When do we call it something else?

I'm a first generation ranch manager in Mancos, CO. I currently manage a 1500 acre ranch, half of which is irrigated. I've been in the business for a decade and, in my 10 short years, have gotten whiplash from how extreme all of our weather events have become. In general, our trend has become little to no summer precipitation with no snow cover to several feet of snow cover in the winter. The 2019 spring runoff put the test to all of our diversion structures in the Mancos River but was followed by a total of just over half an inch of precip during the growing season. 2020 didn't bring us much snow and only filled our reservoir to 47%. As with most dry years, the grasshoppers were out in full force and devastated our fields. Here it is mid-September and we are operating on 3.44" since May 1st with roughly a month between rain events. I expect to see a big shift in our species composition to plants that can thrive on predominately winter moisture and summer evapotranspiration of 0.3" per day. We are already dominated by cool season grasses but I wouldn't call the 2020 growing season very cool. We are starting to rely on no-till overseeding winter wheat for a lot of our forage needs and warm season annuals when and where we can get them established. Overall, I think we need to change the semantics and management around drought. Drought tends to carry a notion of impermanence. We are essentially in our third year of drought, which, feels more permanent and requires a different mindset and management of our beautiful resources. I guess it's called aridification but that word doesn't roll off the tongue well.

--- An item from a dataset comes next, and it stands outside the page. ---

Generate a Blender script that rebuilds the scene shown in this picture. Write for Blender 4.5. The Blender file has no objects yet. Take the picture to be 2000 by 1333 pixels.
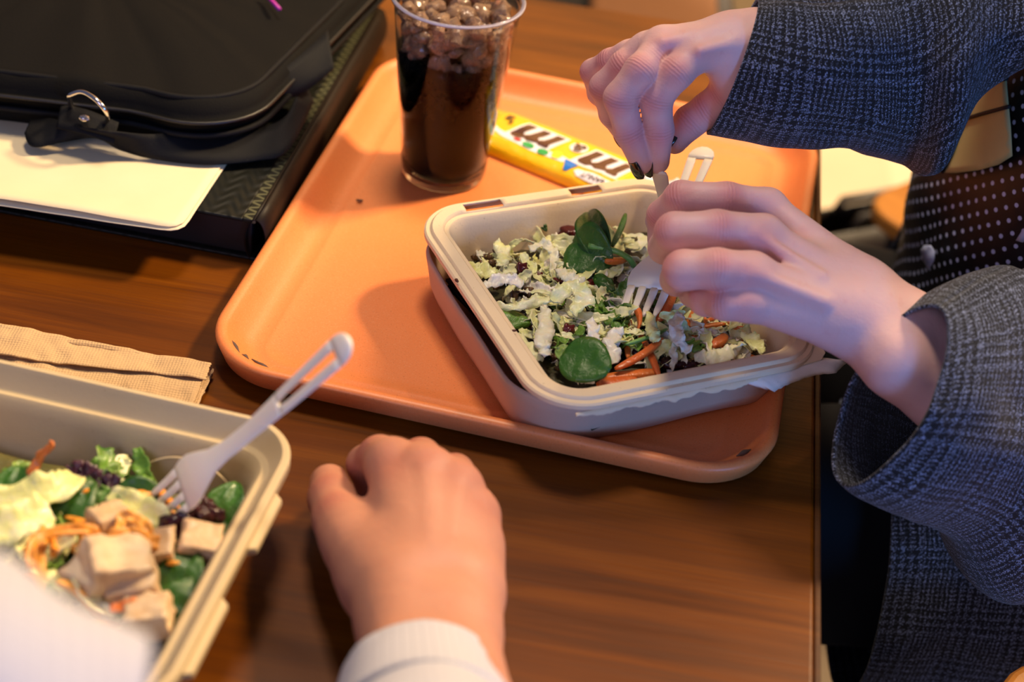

We are looking at a 50% stocking rate for the foreseeable future but the cost of doing business certainly isn't getting any cheaper.

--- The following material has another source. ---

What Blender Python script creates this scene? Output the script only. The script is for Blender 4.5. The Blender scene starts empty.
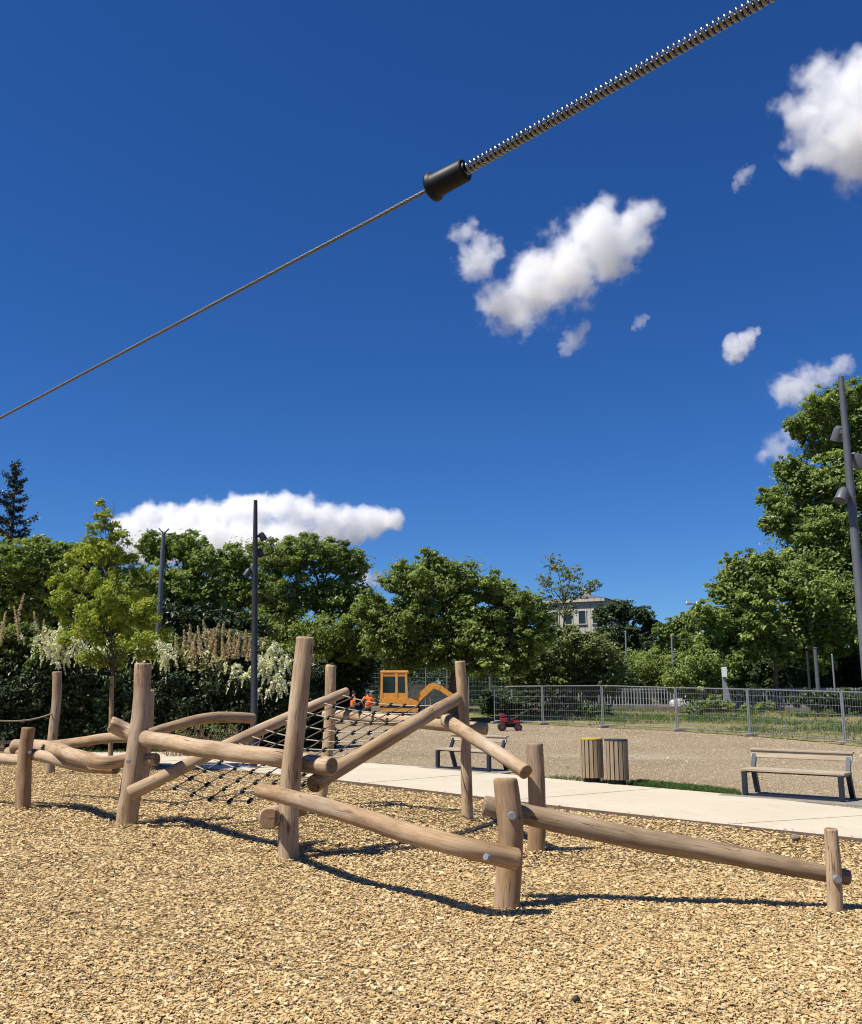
import bpy, bmesh, math, random
import numpy as np
from mathutils import Vector, Matrix, noise as mnoise

random.seed(7)
RNG = np.random.default_rng(7)
S = bpy.context.scene
COL = S.collection
PI = math.pi
R = math.radians

# ------------------------------------------------------------------ camera
F, CX, CY, H = 935.0, 431.0, 512.0, 1.7
PITCH = math.atan(180.0 / F)
cp, sp = math.cos(PITCH), math.sin(PITCH)


def ray(px, py):
    u = (px - CX) / F
    v = (CY - py) / F
    return u, cp - v * sp, sp + v * cp


def P(px, py, Y):
    x, y, z = ray(px, py)
    t = Y / y
    return Vector((x * t, Y, H + z * t))


def G(px, py, z=0.0):
    x, y, zz = ray(px, py)
    t = (z - H) / zz
    return Vector((x * t, y * t, z))


def px2m(Y):
    return Y / F


cam = bpy.data.cameras.new("camera")
camo = bpy.data.objects.new("camera", cam)
COL.objects.link(camo)
camo.location = (0, 0, H)
camo.rotation_euler = (PI / 2 + PITCH, 0, 0)
cam.sensor_fit = 'HORIZONTAL'
cam.sensor_width = 36
cam.lens = F / 862 * 36
cam.clip_start = 0.05
cam.clip_end = 20000
S.camera = camo

# ------------------------------------------------------------------ object helpers
ORG = {}


def tag(o, label, cat, group=None, kind=None):
    if label:
        o['label'] = label
    if cat:
        o['category'] = cat
    if group:
        o['group'] = group
    if kind:
        o['kind'] = kind
    return o


def thing(name, label, cat, loc=(0, 0, 0), group=None, rotz=0):
    o = bpy.data.objects.new(name, None)
    o.empty_display_size = 0.2
    COL.objects.link(o)
    o.location = loc
    o.rotation_euler = (0, 0, rotz)
    tag(o, label, cat, group)
    ORG[o.name] = Vector(loc) if not rotz else Vector((0, 0, 0))
    return o


class MB:
    """collects faces; build() links them as one mesh object"""

    def __init__(self):
        self.v = []
        self.f = []
        self.m = []
        self.sm = []
        self.grain = None

    def add(self, vs, fs, mi=0, smooth=False):
        b = len(self.v)
        self.v += [tuple(x) for x in vs]
        for f in fs:
            self.f.append(tuple(b + i for i in f))
            self.m.append(mi)
            self.sm.append(smooth)

    def box(self, c, s, M=None, mi=0, bev=0.0):
        c = Vector(c)
        hx, hy, hz = s[0] / 2, s[1] / 2, s[2] / 2
        if bev > 0:
            bm = bmesh.new()
            bmesh.ops.create_cube(bm, size=1)
            for v in bm.verts:
                v.co = Vector((v.co.x * s[0], v.co.y * s[1], v.co.z * s[2]))
            bmesh.ops.bevel(bm, geom=bm.edges[:], offset=bev, segments=2, affect='EDGES', profile=0.5)
            bm.verts.index_update()
            vs = [v.co.copy() for v in bm.verts]
            fs = [[v.index for v in f.verts] for f in bm.faces]
            bm.free()
        else:
            vs = [Vector((x, y, z)) for x in (-hx, hx) for y in (-hy, hy) for z in (-hz, hz)]
            fs = [(0, 1, 3, 2), (4, 6, 7, 5), (0, 4, 5, 1), (2, 3, 7, 6), (0, 2, 6, 4), (1, 5, 7, 3)]
        if M is not None:
            vs = [M @ v for v in vs]
        self.add([v + c for v in vs], fs, mi)
        return self

    def bar(self, a, b, w, h=None, mi=0, bev=0.0, up=Vector((0, 0, 1))):
        a, b = Vector(a), Vector(b)
        h = h or w
        d = (b - a)
        L = d.length
        d.normalize()
        if abs(d.dot(up)) > 0.99:
            up = Vector((0, 1, 0))
        x = d.cross(up).normalized()
        z = x.cross(d).normalized()
        M = Matrix((x, d, z)).transposed()
        self.box((a + b) / 2, (w, L, h), M, mi, bev)
        return self

    def tube(self, pts, rad, seg=8, mi=0, caps=True, smooth=True):
        pts = [Vector(p) for p in pts]
        n = len(pts)
        if not hasattr(rad, '__len__'):
            rad = [rad] * n
        t0 = (pts[1] - pts[0]).normalized()
        ref = Vector((0, 0, 1)) if abs(t0.z) < 0.9 else Vector((1, 0, 0))
        x = t0.cross(ref).normalized()
        rings = []
        for i in range(n):
            t = (pts[min(i + 1, n - 1)] - pts[max(i - 1, 0)]).normalized()
            x = (x - t * x.dot(t)).normalized()
            y = t.cross(x)
            rings.append([pts[i] + (x * math.cos(a) + y * math.sin(a)) * rad[i]
                          for a in [2 * PI * k / seg for k in range(seg)]])
        vs = [p for r in rings for p in r]
        fs = [(i * seg + k, i * seg + (k + 1) % seg, (i + 1) * seg + (k + 1) % seg, (i + 1) * seg + k)
              for i in range(n - 1) for k in range(seg)]
        self.add(vs, fs, mi, smooth)
        if caps:
            self.add(rings[0], [tuple(range(seg))[::-1]], mi)
            self.add(rings[-1], [tuple(range(seg))], mi)
        return self

    def ball(self, c, r, mi=0, sub=2, sc=(1, 1, 1)):
        bm = bmesh.new()
        bmesh.ops.create_icosphere(bm, subdivisions=sub, radius=1)
        bm.verts.index_update()
        vs = [Vector((v.co.x * r * sc[0], v.co.y * r * sc[1], v.co.z * r * sc[2])) + Vector(c) for v in bm.verts]
        fs = [[v.index for v in f.verts] for f in bm.faces]
        bm.free()
        self.add(vs, fs, mi, True)
        return self

    def prism(self, prof, a0, a1, axis='y', mi=0):
        """extrude a closed (u, z) profile along an axis"""
        n = len(prof)
        if axis == 'y':
            vs = [(u, a0, z) for u, z in prof] + [(u, a1, z) for u, z in prof]
        else:
            vs = [(a0, u, z) for u, z in prof] + [(a1, u, z) for u, z in prof]
        fs = [tuple(range(n)), tuple(range(2 * n - 1, n - 1, -1))]
        fs += [(i, i + n, (i + 1) % n + n, (i + 1) % n) for i in range(n)]
        self.add(vs, fs, mi)
        return self

    def xf(self, M):
        self.v = [tuple(M @ Vector(p)) for p in self.v]
        return self

    def build(self, name, mats, parent=None, fix=True):
        me = bpy.data.meshes.new(name)
        off = ORG[parent.name] if parent is not None else Vector((0, 0, 0))
        me.from_pydata([(p[0] - off.x, p[1] - off.y, p[2] - off.z) for p in self.v], [], self.f)
        if not isinstance(mats, (list, tuple)):
            mats = [mats]
        for m in mats:
            me.materials.append(m)
        me.polygons.foreach_set('material_index', self.m)
        me.polygons.foreach_set('use_smooth', self.sm)
        if self.grain is not None:
            at = me.attributes.new('grain', 'FLOAT_VECTOR', 'POINT')
            at.data.foreach_set('vector', np.array(self.grain, dtype=np.float32).ravel())
        if fix:
            bm = bmesh.new()
            bm.from_mesh(me)
            bmesh.ops.recalc_face_normals(bm, faces=bm.faces[:])
            bm.to_mesh(me)
            bm.free()
        me.update()
        return link(name, me, parent)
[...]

mholcomb almost 4 years ago
Evening Dustin. Whiplash is a good word for it. These numbers and stats are incredibly helpful. We could chat drought semantics for days... "megadrought" (as in long term drought pattern) is thrown around often as well. While I agree "aridification" is overly academic sounding, it is increasing aridity that best describes SW Colorado's trajectory. Curious, around Mancos, do you see a big shift in field management (e.g. mindset) between drought and non-drought years?